Carlo Javier // Columnist
2019 was a long year for me. Much of it was spent surviving the decay of a personal relationship, and the rest was spent weathering the storms that particular trauma brought to other branches of my life
Grief, as I have come to suspect, is best experienced in pseudo-isolation. It was just me, a very select number of people I know I can turn to, and as I recently realized, Spotify. My Spotify Wrapped (the annual data-based listening pattern breakdown) came not so much as a surprise, but more like a validation, with my top five most played artists turning out to be: Paramore, Bon Iver, John Mayer, Frank Ocean, and most curiously, Fall Out Boy.
It felt a bit like Spotify was providing an affirmation I didn’t know I needed, saying: “Yes, you did have a long year.”
The presence of Fall Out Boy in my most played artists was particularly interesting because I had once loved the band and had long since forgotten about that love.
To be berated into getting a haircut by your Grade 8 basketball coach in front of the whole team is a level of public humiliation I wouldn’t wish on my worst nemesis. As the kids today might say, that shit hit different. In retrospect, I can’t really be mad at my Grade 8 basketball coach. I was the starting point guard, and in the most traditional schools of basketball thought, a point guard’s primary duty is to facilitate the ball to their teammates. You can’t really do this effectively if you’re brushing your emo fringe out of your eyes every few seconds.
Here’s the thing: you can’t really blame me either. You can blame Pete Wentz.
Like most emo and pop punk origin stories, my attachment to Fall Out Boy started during my early teenage days. I may not have been bitten by a radioactive spider, but I was struck by the near-inscrutable lyrics in the hook of “Sugar, We’re Goin Down.” Suddenly, my buzz cut grew into a fringe and I was wearing trucker hats and tight Adidas hoodies that I wore zipped all the way up. I hadn’t (and still don’t have) any ideas as to what “a loaded God complex, cock it and pull it,” meant, but I liked it. It sure sounded cool. It sure sounded like poetry to me. I remember seeing the Lost Boys and Blade-inspired music video for “A Little Less Sixteen Candles, A Little More ‘Touch Me’” and wondering why it wasn’t made into a full feature-length film. I remember Patrick Stump singing about “sitting out dances on the wall” in “7 Minutes in Heaven” and believing it to be the anthem to my own middle school dances.
When Infinity On High came out in the winter of 2007, I bought not only the album, but also a cheap RCA MP3 player. I learned how to rip a CD and convert the songs to MP3 files that night. The following morning on my daily walk to school, I played “I’m Like a Lawyer…” on an endless loop. It’s one of the very few moments of tenderness in Fall Out Boy’s extensive discography. I loved that song then. I love that song more now.
I was in my teens and maybe I just really didn’t know any better. Maybe I did.
At some point in my high school years, I abruptly stopped listening to — or even liking — Fall Out Boy.
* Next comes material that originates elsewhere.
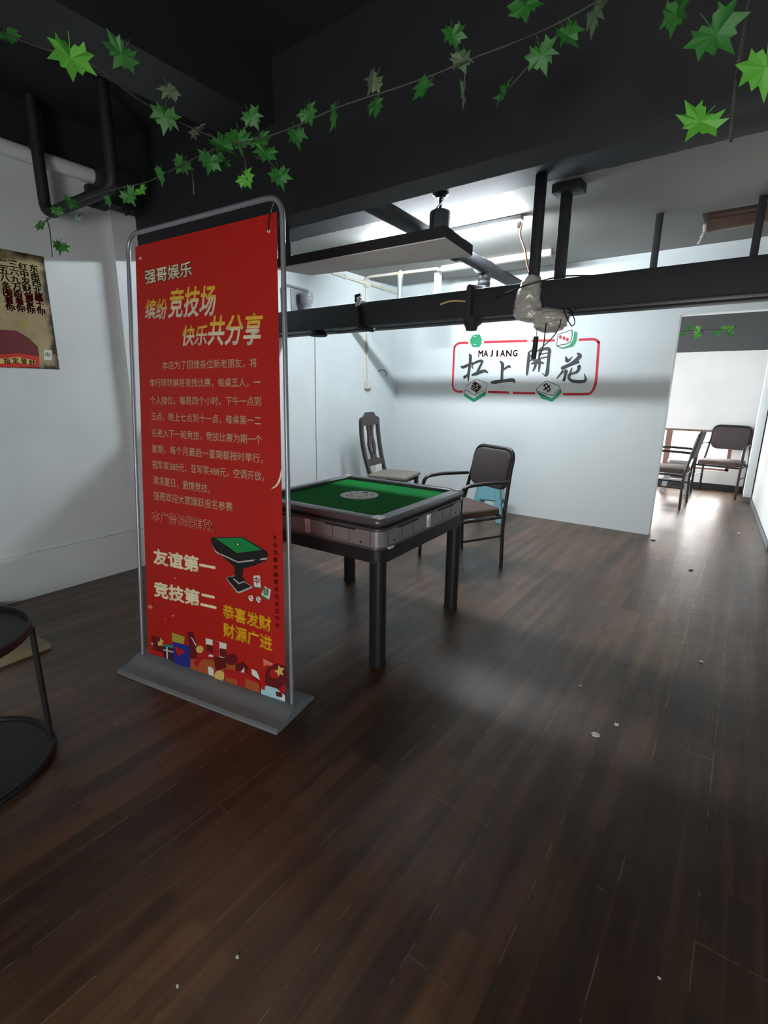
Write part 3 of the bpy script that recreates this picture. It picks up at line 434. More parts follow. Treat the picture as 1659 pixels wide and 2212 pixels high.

There came a point that I can’t quite explain, where it felt a bit faux pas to still be listening to pop punk songs about teenage angst and heartbreak. I missed the wonderful Folie à Deux in its entirety. Although, I did peek back behind the curtains when Patrick released his excellent-but-commercial flop of a solo record, Soul Punk.
It also didn’t help that it was around that time when I started to follow the masses when it came to music taste. If my friends were listening to The Weeknd, then I was listening to The Weeknd. If a crush was into J. Cole then I was into J. Cole, too.
By the time I got to university, I was already far removed from Fall Out Boy and their contemporaries. Panic! At the Disco became a solo act, My Chemical Romance was gone, and Paramore had started their transition into making what I would only later recognize as some of the best pop music of its time. Fall Out Boy had broken up, gotten back together, and left pop punk for a more accessible, stadium-friendly sound. By this point, I’ve become far too indoctrinated with the Pitchfork zeitgeist, that I can no longer remember a time when I didn’t look to reviews to find the music that I will maybe love.
As it turns out, sophistication comes with a cost.
I am now fast approaching the other side of 25 and I find myself rediscovering my appreciation for Fall Out Boy. A friend suggested that taste is cyclical and that we tend to go back to the things that make us feel comfortable. There may be some truth to this theory.
Grief, as I’ve come to experience, beckons a longing for comfort. Maybe, during moments of misery, what we truly need are the things that make us feel like ourselves again. After all, we do tend to look to songs to for an explanation for why the things happening around us are happening.
I feel a sense of familiarity when I hear the banging drums and electric guitars coalesce in the opening seconds of “Sugar, We’re Goin Down”, or when I hear Patrick’s R&B-inclined voice navigate through the pop punk infrastructure of “Saturday”. There’s a feeling of home in the worlds and stories Pete writes about in From Under the Cork Tree and Infinity On High. It’s as if there’s a version of me in there somewhere.
Maybe we do go back because of a desire for comfort. Maybe we go back because we remembered the things we had long forgotten.